記述は主に攻撃用のソースコードを読んで何をしているのか答えさせるだけだったり、セッションハイジャックが行われると何が起こるのかを答えさせるだけだったりと、解答用紙の不気味さの割におとなしい問題ばかりでした。
最初の問題のみ3択の記号問題で、知識系の問題ではあったものの、地味にいやらしい引っ掛け的な罠が問題文に仕込んであってちょっと面白かったです。
たったの5ページしかなく、問題も簡単であったため、早くも楽勝ムードです。
午後・問3
CircleCI的なサービスが題材の問題です。
CIサービスベンダー企業だけど裏側で使用しているコンテナになんかやばそうなマルウェアを潜りこまされちゃいました編と、ユーザー企業だけど裏側で使用しているCIサービスのベンダーからなんかやばそうな連絡が来ちゃいました編の二部構成になっています。
全体的に知識問題が多めで、特にコンテナ型仮想化についての知見が無ければ、読解力によるゴリ押しでは合格点に到底届かないような作りになっていそうでした。
少なくとも未経験者が参考書による学習だけで対策できるような類いの問題ではなさそうです。
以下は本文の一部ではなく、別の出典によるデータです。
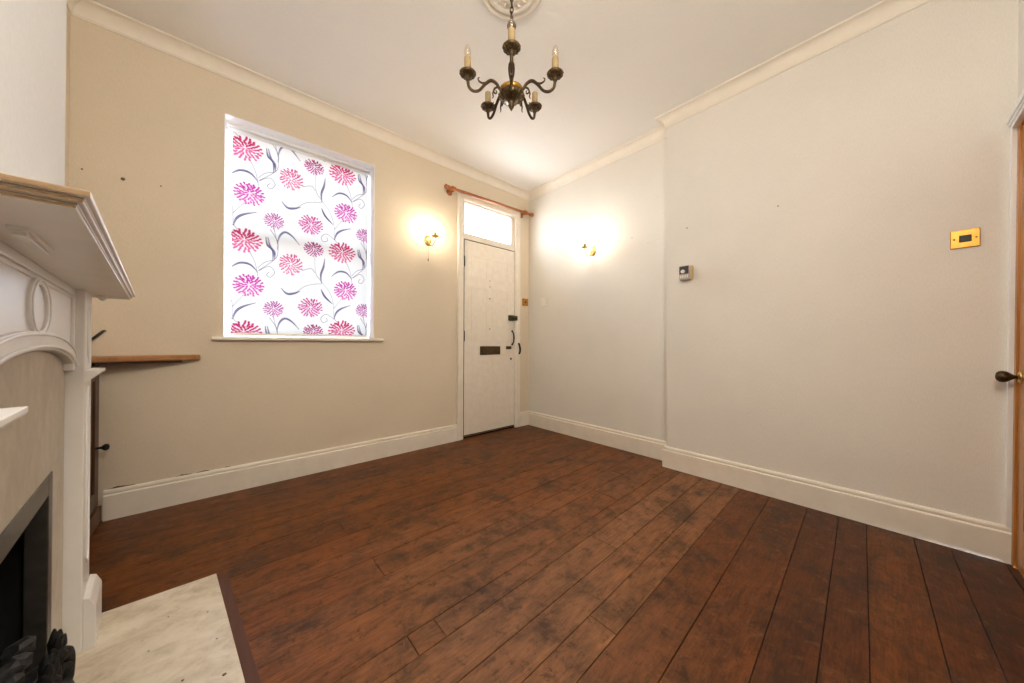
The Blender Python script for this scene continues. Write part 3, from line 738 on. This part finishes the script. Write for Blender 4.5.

大半の受験者があの問4を選択するように誘導されている気配を感じますね……
逆に言えば知識だけで確実に得点できるため、私自身は得点源にできたと感じていますが、正直受験生の中で問3を選択したのは少数派でしょう。
採点結果
80点ならず。
得点分布を見る限り、そう悪くはない程度の点数ではありそうなので良しとします。
なお意外なことに、試験が1つ減ったというのに合格率は21.9%しかなく、例年より1%前後高い程度でしかありませんでした。採点でどうにかしたんでしょうか……。